No Man Really Knows About Other
Human Beings. The Best He Can Do Is
To Suppose That They Are Like Himself

John Steinbeck

‘Both refer to the indefinable immaterial essence, the animating or activating principle of an individual person. So neither can be located by the senses. That doesn’t mean to say that they are not real, of course, for there are lots of things (like electricity), that we cannot see yet we know to be real. The word soul is used more when we think of something akin to the essential person, with functions, responsibilities, aspects or a destiny, or when its connection with the body is in view. Perhaps the nearest we can get to it is when we sense a more or less unchanging inner self within us – that which constitutes me.’

‘And spirit?’

‘That sometimes stresses an opposition or antagonism to the material or corporeal, as for example when we speak of spiritual values in contrast to material values. But it is the preferred word when the stress is on the quality, movement or activity of that essence or entity. Soul sounds a bit static, but spirit is always dynamic.’

‘Yes, it’s a much more dynamic word,’ agreed the young chief executive. ‘If someone is described as spirited, it suggests to me a person with a high degree of energy and vitality, mixed with a touch of daring. But it can also suggest an extraordinary buoyancy or resilience, a calmness or other worldliness, a refusal to go under or to give up. Maybe spirit is the energy of the soul,’ he added, after some moments of reflection.

‘To use again that earlier distinction, spirit is implicit, it is innate in us.
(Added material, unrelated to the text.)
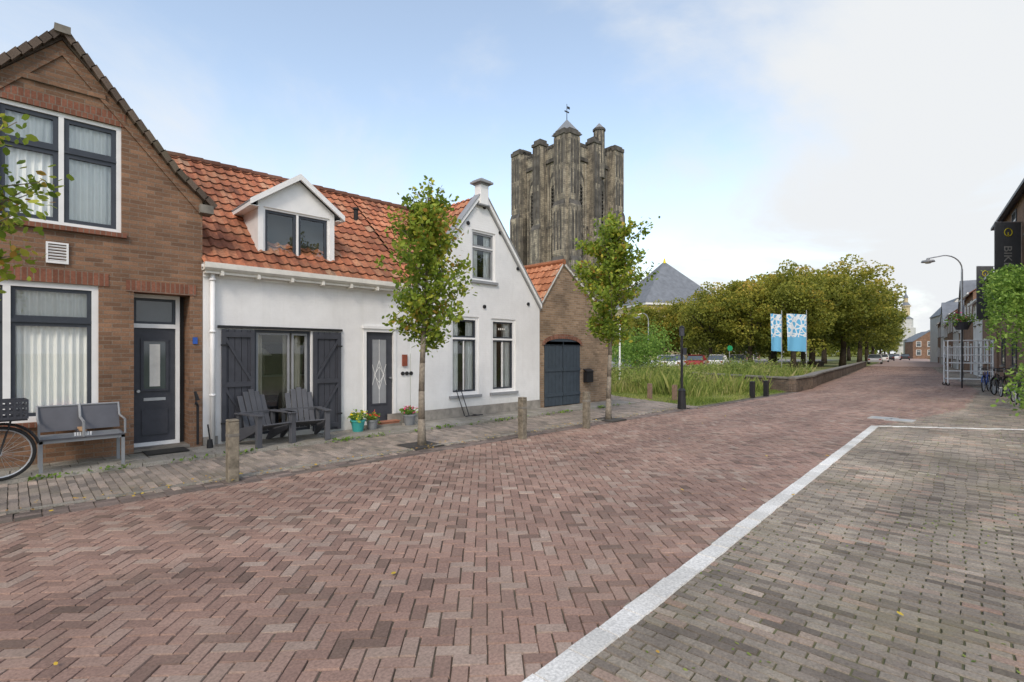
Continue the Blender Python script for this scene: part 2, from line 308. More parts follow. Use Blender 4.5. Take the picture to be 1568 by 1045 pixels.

Usually it is only circumstances that reveal its presence and nature.’

‘There is another possible characteristic of spirit that is relevant here: the idea that it is something common, something we share – that it is not, as it were, private property.’

‘Rather like the air we breathe.’

‘And therefore it is possible – if that assumption is right – to communicate: to make common to all what one presently possesses.’

‘Transactions of the spirit,’ murmured the young chief executive. ‘It reminds me of our discussion about reciprocity, especially where a mutual relation springs up where trust or respect is given and the same is received back in return.’

‘Yes, I think those are examples of the wider communication I have in mind. If someone trusts another and that evokes a response in kind, could we not say that he or she had inspired trust?’

The young chief executive accepted that it would be normal to use the word in that context. It was a neutral term, he observed, since one can inspire mistrust, lack of respect, fear or hatred in others.

‘It’s very hard to separate the things of the spirit from the emotional and mental domains, isn’t it?’ he said. ‘Some people can inspire emotions in others, such as love and fear. Others can arouse mental energies in others, such as interest and curiosity.’

‘Impossible, for we are wholes and not sums of parts. Body, heart, mind and spirit appear to us to be an indivisible unity, though many hope that ultimately the soul survives. What is especially important in this context is that spirit is associated with the human capability for transcendence, for surpassing usual limits or the high-tide water markers of past experience.’

I Am A Little World Made Cunningly of Elements,
And An Angelic Sprite

John Donne

To Solve A Problem Which Has Long
Resisted The Skill And Persistence Of
Others Is An Irresistible Magnet In
Every Sphere Of Human Activity.
There Is No Height, No Depths,
That The Spirit Of Man Guided By A
Higher Spirit Cannot Attain

Lord John Hunt, leader of the first expedition to climb Mount Everest in 1953.